Ticarettiler Derneği’nin Başkan Vekili Turan Veldet Velidedeoğlu, Hıfzı Veldet Bey'in yeğeni, orada TBMM Tutanak Uzmanı Orhan Velidedeoğlu da vardı. Birlikte, Hıfzı Veldet Bey'in kulağını çınlattık. Sergiyi Eşref Üren de görmüş açılıştan önce. Talip Apaydın’la eşi Halise Apaydın, Bahri Savcı ile Sudiş de oradaydılar. Savcı’larla, İlhami Soysal’ın kulağını çınlattık, yeni hastaneden çıkan İlhami, yine sigara üstüne sigara içiyormuş. Canı sıkılıyormuş besbelli. Kızı Dr. Alev Sürken eşi Dr. Bülent Sürmen Diyarbakır’da cezaevinde yatıyorlar bir süredir. On altı aylık torun Kerem ise İlhami’lerin yanında İstanbul'da..
* * *
Bugün 19 Mayıs Gençlik ve Spor Bayramı. Hasan Hüseyin "yaşlanmayan ananın yaşlanmayan mektubu"nu Ankara'da 1970’te yazmış. Hasan Hüseyin öleli 3 aya yaklaşıyor. Ona ilişkin okur mektuplarını, şiirleri saklıyorum. Eşi Azime Korkmazgil'e vereceğim onları. Hasan Hüseyin, "Mustafa Kemal'i sevenlere" sunduğu şiirinin bir bölümünde şöyle der:
"sen hep samsun’a mı çıkarsın ay oğul ay kemalim / hele bir de buralara / çık hele bir / çık hele bir / kemalim!
yol uzak/hane viran /dersen eğer kemalim!/dilediğin yere çık / çık hele bir / çık hele bir / kemalim!
gör ki ne haldedir / "ey türk gençliği"n / gör ki ne haldedir bursa da dediklerin / gör ki ne haldedir "bu yurdun efendisi" / sen hep samsun’a mı çıkarsın ay oğul ay kemalim / hele bir de oralara / çık hele bir / çık hele bir / kemalim!

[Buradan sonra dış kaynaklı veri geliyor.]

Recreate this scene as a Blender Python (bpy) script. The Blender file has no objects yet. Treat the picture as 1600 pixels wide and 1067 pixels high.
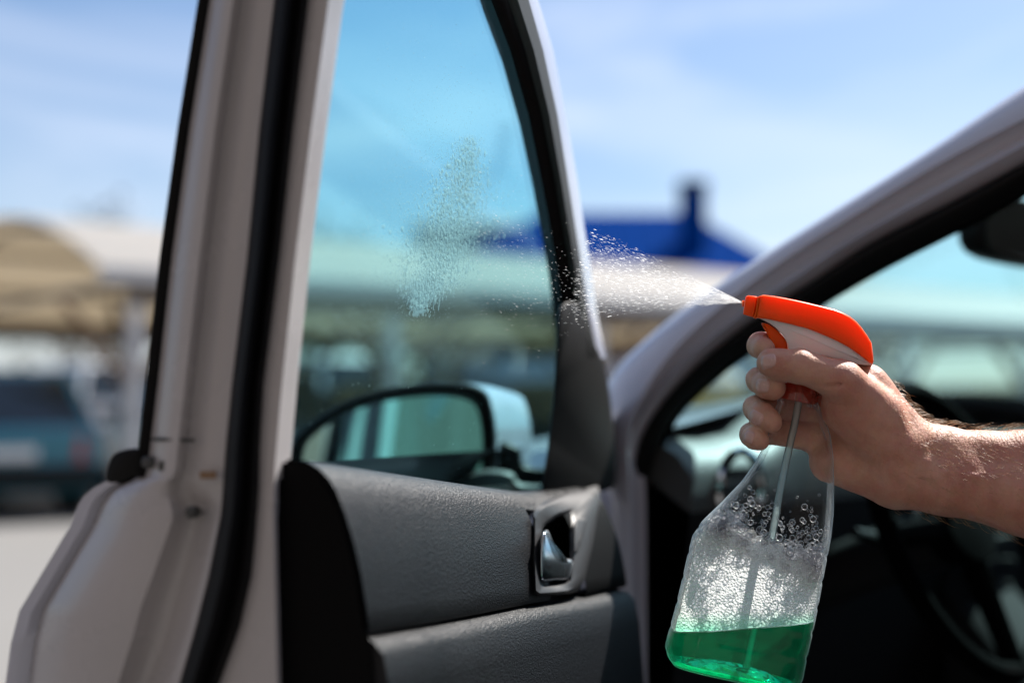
import bpy, bmesh, math, random
import numpy as np
from mathutils import Vector, Matrix

random.seed(7); RNG = np.random.default_rng(7)
S = bpy.context.scene
COL = S.collection

# ------------------------------------------------------------------ camera
K = 36.0 / 50.0 / 1600.0                       # one photo pixel at 1 m, 50 mm lens
PITCH = math.atan(107 * K)
CAM = Vector((0, 0, 1.05))
FWD = Vector((0, math.cos(PITCH), math.sin(PITCH)))
UP = Vector((0, -math.sin(PITCH), math.cos(PITCH)))
RIGHT = Vector((1, 0, 0))
cd = bpy.data.cameras.new('camera'); cam = bpy.data.objects.new('camera', cd); COL.objects.link(cam)
cam.location = CAM; cam.rotation_euler = (math.pi / 2 + PITCH, 0, 0)
cd.lens = 50; cd.sensor_width = 36; cd.clip_start = 0.02; cd.clip_end = 3000
cd.dof.use_dof = True; cd.dof.focus_distance = 1.0; cd.dof.aperture_fstop = 2.5; cd.dof.aperture_blades = 0
S.camera = cam
S.render.engine = 'CYCLES'
S.cycles.use_denoising = True
S.cycles.max_bounces = 14; S.cycles.transparent_max_bounces = 40; S.cycles.transmission_bounces = 12
S.cycles.sample_clamp_indirect = 6.0
S.view_settings.view_transform = 'Standard'; S.view_settings.look = 'None'
S.view_settings.exposure = 1.2; S.view_settings.gamma = 1.0; S.view_settings.use_curve_mapping = False

# ------------------------------------------------------------------ sky and sun
_az, _el = math.radians(44.5), math.radians(50)
SUN_DIR = Vector((math.sin(_az) * math.cos(_el), math.cos(_az) * math.cos(_el), math.sin(_el)))
SUN_EL = math.asin(SUN_DIR.z); SUN_AZ = math.atan2(SUN_DIR.x, SUN_DIR.y)
world = bpy.data.worlds.new('World'); S.world = world; world.use_nodes = True
wn, wl = world.node_tree.nodes, world.node_tree.links
wn.clear()
sky = wn.new('ShaderNodeTexSky'); sky.sky_type = 'NISHITA'; sky.sun_disc = False
sky.sun_elevation = SUN_EL; sky.sun_rotation = SUN_AZ; sky.air_density = 1.0; sky.dust_density = 1.2; sky.ozone_density = 5.0
wtc = wn.new('ShaderNodeTexCoord')
wmap = wn.new('ShaderNodeMapping'); wmap.inputs['Location'].default_value = (0.55, 0.2, 0.3); wmap.inputs['Scale'].default_value = (1.2, 1.0, 4.2); wmap.inputs['Rotation'].default_value = (0.25, 0.5, 0.3)
wno = wn.new('ShaderNodeTexNoise'); wno.inputs['Scale'].default_value = 2.1; wno.inputs['Detail'].default_value = 5; wno.inputs['Roughness'].default_value = 0.55; wno.inputs['Distortion'].default_value = 0.7
wra = wn.new('ShaderNodeValToRGB'); wra.color_ramp.elements[0].position = 0.425; wra.color_ramp.elements[1].position = 0.72
wra.color_ramp.elements[0].color = (0, 0, 0, 1); wra.color_ramp.elements[1].color = (0.5, 0.5, 0.5, 1)
wmx = wn.new('ShaderNodeMixRGB'); wmx.inputs[2].default_value = (8.4, 8.6, 9.6, 1)
wbg = wn.new('ShaderNodeBackground'); wbg.inputs['Strength'].default_value = 0.061
wou = wn.new('ShaderNodeOutputWorld')
wl.new(wtc.outputs['Generated'], wmap.inputs['Vector']); wl.new(wmap.outputs[0], wno.inputs['Vector'])
wl.new(wno.outputs['Fac'], wra.inputs[0]); wl.new(wra.outputs[0], wmx.inputs[0]); wl.new(sky.outputs[0], wmx.inputs[1])
wl.new(wmx.outputs[0], wbg.inputs['Color']); wl.new(wbg.outputs[0], wou.inputs['Surface'])
sd = bpy.data.lights.new('sun', 'SUN'); sd.energy = 5.0; sd.angle = math.radians(0.5); sd.color = (1.0, 0.95, 0.88)
sun = bpy.data.objects.new('sun', sd); COL.objects.link(sun)
sun.rotation_euler = (-SUN_DIR).to_track_quat('-Z', 'Y').to_euler()
sun.location = (6, 4, 12)

# ------------------------------------------------------------------ pixel rays
def ray(px, py):
    return FWD + RIGHT * ((px - 800) * K) + UP * ((533.5 - py) * K)
def W(px, py, d):
    return CAM + ray(px, py) * d

# ------------------------------------------------------------------ materials
def newmat(name):
    m = bpy.data.materials.new(name); m.use_nodes = True
    nt = m.node_tree; nt.nodes.clear()
    out = nt.nodes.new('ShaderNodeOutputMaterial')
    return m, nt.nodes, nt.links, out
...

karadeniz derler bir kara derya / abanmış üstüne kozlu’da çocukların / kömür müdür yürek midir ocaklardaki / ağıt mıdır figan mıdır bacalardaki / Zonguldak Zonguldak vurur yüreğim / katarlanır al bayraklı cenazelerim / kimi ağlar ekmek ekmek ne bilem / kimi ağlar okul okul ne bilsin / ne bilsin griziyu grevi sendikayı, kemalim / ne bilsin yoksul yetim? / sen hep samsun’a mı çıkarsın ay oğul ay kemalim? /hele bir de kömürlere / çık hele bir / çık hele bir / kemalim!.
pamukta tütünde neler dönüyor / demirden petrolden kimler vuruyor / millet ucun ucun akmış gidiyor / "benim bu gidişe aklım ermiyor" / vahdettin döküntüsü fetva veriyor / "derdim çoktur hangisine yanayım" /hangi bir kurbana ağıt düzeyim / ne yöne gittik ki geldik bu yana/bu kuyudan hangi yöne bakayım? /kemalim kemalim tatlı kemalim /belinde kılıcı atlı kemalim! / sen hep böyle heykelde mi durursun / sen hep böyle nutuk'ta mı durursun?/ sen hep böyle samsun’a mı çıkarsın ay oğul ay kemalim
hele bir de kahvelere ırgat pazarlarına / hele bir de zindanlara / çık hele bir / çık hele bir / kemalim!"